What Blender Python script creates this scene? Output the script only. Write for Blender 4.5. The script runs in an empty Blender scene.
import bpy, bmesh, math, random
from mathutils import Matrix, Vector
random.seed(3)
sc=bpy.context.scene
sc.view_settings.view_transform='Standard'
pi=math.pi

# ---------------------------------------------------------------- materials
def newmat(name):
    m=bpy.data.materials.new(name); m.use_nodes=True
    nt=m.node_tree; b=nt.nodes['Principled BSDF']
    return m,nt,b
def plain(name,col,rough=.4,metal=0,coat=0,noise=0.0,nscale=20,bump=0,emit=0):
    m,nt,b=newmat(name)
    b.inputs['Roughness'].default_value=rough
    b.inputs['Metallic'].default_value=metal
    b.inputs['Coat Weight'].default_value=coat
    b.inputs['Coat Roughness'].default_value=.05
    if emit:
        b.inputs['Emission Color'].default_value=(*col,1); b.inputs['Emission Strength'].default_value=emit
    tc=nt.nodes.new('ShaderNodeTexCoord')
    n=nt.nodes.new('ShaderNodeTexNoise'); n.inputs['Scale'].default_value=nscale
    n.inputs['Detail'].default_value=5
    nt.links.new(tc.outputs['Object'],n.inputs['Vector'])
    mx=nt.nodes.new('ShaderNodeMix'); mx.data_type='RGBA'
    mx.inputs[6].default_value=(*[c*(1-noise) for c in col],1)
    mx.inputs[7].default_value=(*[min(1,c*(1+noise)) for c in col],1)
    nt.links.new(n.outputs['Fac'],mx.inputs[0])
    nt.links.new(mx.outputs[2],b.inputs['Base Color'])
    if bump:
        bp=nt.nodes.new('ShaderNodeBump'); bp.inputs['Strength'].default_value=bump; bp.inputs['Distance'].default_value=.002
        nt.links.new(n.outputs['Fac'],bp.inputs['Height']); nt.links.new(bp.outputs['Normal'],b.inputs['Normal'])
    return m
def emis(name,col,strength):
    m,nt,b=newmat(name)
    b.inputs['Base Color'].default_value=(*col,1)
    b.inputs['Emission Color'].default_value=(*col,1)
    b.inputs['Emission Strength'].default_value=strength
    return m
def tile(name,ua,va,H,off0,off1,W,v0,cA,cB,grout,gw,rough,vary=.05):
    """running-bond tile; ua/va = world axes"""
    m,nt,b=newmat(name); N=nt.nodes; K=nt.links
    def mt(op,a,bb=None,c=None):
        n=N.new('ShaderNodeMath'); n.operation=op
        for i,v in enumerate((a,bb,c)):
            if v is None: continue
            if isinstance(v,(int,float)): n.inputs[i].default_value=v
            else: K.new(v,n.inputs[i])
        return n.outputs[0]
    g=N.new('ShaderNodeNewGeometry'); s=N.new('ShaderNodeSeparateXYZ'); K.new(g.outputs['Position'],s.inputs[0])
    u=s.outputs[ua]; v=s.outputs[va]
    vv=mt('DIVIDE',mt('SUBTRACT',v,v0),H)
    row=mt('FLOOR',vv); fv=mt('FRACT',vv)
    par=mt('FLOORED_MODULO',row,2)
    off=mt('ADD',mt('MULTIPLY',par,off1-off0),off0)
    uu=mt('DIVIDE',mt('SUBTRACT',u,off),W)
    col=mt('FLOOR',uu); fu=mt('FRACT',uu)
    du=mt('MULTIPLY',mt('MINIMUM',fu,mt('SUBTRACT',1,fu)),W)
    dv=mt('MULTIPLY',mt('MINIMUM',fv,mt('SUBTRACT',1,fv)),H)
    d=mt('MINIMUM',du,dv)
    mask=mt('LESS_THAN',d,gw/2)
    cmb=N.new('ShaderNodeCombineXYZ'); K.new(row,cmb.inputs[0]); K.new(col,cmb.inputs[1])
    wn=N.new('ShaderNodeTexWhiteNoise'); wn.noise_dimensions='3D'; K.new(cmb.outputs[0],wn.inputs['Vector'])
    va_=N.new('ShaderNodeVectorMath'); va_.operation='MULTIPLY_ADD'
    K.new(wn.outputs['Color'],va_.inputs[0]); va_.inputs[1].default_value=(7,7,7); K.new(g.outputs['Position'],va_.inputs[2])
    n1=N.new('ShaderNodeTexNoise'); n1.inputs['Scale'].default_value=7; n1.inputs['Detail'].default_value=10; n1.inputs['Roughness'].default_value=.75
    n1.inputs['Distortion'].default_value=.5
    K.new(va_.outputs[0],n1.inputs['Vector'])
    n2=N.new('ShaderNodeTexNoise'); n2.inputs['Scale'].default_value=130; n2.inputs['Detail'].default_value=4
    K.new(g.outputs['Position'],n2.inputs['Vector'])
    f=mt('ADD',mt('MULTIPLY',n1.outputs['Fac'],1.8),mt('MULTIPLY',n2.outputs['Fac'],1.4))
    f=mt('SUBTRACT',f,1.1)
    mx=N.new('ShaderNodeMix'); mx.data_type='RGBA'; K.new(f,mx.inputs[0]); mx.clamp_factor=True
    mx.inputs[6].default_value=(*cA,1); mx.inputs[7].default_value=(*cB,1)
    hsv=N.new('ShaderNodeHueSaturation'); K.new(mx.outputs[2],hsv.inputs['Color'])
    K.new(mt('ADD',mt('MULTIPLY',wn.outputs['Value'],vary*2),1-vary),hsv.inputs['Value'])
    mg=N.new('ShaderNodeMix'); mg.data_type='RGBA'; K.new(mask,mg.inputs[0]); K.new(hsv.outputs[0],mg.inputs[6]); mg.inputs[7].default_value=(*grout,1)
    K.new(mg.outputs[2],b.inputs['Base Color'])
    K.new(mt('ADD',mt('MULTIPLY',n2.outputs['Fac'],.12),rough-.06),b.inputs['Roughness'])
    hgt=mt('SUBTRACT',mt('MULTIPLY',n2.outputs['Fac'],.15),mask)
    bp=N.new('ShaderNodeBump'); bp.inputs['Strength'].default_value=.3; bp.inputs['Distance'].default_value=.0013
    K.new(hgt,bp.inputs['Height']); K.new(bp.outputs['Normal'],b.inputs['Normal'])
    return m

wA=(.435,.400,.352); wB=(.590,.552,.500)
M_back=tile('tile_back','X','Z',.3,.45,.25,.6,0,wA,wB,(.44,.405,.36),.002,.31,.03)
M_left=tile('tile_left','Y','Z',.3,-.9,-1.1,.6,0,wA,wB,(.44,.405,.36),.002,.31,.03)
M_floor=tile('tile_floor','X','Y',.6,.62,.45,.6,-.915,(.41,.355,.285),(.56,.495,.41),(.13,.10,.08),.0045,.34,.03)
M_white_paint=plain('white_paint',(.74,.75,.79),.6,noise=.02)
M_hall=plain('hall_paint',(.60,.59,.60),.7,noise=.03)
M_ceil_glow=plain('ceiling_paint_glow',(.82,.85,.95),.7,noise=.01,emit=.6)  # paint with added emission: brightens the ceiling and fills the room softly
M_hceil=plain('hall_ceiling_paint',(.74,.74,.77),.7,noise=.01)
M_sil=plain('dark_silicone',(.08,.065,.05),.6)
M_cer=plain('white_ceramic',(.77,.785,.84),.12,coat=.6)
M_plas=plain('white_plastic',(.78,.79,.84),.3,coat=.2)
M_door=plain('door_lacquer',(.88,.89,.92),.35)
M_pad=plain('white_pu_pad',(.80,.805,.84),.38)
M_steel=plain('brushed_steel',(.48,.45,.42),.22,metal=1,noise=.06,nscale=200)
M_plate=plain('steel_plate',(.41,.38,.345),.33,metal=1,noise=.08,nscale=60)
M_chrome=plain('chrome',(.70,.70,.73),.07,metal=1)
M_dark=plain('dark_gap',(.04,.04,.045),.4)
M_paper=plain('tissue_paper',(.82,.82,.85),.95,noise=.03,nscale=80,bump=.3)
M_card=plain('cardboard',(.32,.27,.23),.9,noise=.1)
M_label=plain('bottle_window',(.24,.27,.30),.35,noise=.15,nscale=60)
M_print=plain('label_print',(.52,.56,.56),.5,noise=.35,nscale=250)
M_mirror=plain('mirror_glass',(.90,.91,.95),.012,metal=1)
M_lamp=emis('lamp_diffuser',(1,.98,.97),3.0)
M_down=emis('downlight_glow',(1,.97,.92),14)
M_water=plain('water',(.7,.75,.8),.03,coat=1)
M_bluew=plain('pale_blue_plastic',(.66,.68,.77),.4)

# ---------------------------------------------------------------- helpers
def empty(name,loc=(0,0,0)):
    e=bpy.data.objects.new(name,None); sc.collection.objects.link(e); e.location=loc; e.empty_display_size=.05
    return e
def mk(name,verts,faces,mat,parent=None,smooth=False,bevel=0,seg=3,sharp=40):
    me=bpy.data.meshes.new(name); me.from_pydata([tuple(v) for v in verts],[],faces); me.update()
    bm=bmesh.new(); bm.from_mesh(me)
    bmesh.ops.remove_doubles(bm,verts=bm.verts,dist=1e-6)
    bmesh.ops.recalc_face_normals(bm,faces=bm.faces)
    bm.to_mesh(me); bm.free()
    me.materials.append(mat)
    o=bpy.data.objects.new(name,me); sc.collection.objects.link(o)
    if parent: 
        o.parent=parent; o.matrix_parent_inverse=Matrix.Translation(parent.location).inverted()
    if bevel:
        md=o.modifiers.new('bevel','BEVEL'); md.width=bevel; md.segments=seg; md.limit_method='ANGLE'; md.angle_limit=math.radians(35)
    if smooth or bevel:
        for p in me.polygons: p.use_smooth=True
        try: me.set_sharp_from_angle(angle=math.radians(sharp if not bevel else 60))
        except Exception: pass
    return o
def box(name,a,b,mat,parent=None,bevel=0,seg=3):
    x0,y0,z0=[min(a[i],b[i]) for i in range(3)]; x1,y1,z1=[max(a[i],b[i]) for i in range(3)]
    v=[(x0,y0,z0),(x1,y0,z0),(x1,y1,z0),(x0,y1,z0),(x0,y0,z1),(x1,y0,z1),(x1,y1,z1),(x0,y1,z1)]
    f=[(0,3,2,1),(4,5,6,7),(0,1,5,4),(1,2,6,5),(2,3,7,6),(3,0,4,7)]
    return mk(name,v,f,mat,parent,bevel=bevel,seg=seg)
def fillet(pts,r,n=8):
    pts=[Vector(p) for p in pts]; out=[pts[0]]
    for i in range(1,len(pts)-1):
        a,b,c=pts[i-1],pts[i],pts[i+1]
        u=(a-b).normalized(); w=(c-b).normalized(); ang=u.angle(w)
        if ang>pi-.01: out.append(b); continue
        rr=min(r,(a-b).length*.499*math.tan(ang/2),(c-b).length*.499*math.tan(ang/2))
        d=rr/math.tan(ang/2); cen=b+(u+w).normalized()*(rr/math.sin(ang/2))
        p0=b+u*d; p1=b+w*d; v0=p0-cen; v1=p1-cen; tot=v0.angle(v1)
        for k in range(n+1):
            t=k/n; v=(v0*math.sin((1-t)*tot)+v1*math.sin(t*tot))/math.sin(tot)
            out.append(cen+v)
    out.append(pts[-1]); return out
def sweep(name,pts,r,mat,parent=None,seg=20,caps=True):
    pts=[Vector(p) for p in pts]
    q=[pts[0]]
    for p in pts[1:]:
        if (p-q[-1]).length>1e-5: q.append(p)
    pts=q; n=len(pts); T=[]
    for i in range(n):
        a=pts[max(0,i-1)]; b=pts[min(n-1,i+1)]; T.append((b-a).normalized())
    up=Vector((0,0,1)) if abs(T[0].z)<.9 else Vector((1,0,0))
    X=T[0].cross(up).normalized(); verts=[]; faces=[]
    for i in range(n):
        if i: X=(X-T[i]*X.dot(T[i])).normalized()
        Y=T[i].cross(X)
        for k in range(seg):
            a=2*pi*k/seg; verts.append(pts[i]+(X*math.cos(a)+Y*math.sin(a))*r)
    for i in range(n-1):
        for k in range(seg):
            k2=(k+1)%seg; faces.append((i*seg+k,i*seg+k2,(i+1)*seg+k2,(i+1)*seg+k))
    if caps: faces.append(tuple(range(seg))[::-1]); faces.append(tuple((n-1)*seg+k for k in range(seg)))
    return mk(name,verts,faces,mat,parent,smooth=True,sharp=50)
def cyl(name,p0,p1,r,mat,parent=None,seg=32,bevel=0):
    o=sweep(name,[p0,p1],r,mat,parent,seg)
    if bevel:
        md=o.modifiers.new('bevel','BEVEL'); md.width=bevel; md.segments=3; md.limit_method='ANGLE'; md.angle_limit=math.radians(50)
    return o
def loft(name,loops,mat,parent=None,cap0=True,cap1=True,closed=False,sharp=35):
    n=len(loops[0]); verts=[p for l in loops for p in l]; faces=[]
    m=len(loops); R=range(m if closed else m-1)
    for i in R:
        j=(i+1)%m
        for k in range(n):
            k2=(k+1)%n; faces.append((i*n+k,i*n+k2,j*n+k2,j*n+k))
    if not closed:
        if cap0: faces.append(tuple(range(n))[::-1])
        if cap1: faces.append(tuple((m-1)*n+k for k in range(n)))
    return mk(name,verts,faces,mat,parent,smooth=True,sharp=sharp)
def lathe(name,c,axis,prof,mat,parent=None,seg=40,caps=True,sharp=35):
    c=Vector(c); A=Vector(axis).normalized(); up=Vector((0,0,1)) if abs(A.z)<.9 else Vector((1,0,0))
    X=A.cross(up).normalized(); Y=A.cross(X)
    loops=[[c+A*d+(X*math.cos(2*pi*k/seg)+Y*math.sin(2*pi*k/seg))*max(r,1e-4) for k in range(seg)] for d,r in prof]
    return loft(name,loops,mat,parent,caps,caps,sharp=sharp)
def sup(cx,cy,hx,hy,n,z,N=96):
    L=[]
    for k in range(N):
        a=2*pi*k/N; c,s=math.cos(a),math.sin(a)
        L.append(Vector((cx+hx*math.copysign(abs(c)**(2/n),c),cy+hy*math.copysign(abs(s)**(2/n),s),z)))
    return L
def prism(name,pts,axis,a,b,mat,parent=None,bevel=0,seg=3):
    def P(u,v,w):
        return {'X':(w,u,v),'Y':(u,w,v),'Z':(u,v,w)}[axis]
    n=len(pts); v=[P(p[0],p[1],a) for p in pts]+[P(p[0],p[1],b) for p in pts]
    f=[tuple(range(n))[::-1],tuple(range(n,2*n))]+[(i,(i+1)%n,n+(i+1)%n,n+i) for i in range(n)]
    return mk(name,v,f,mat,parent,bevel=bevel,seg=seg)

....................

* _Requirements_: Read through the data and copy every line where "scene" shows up.

* _Solution for this problem_:
What Blender Python script creates this scene? Output the script only. Write for Blender 4.5. The script runs in an empty Blender scene.
sc=bpy.context.scene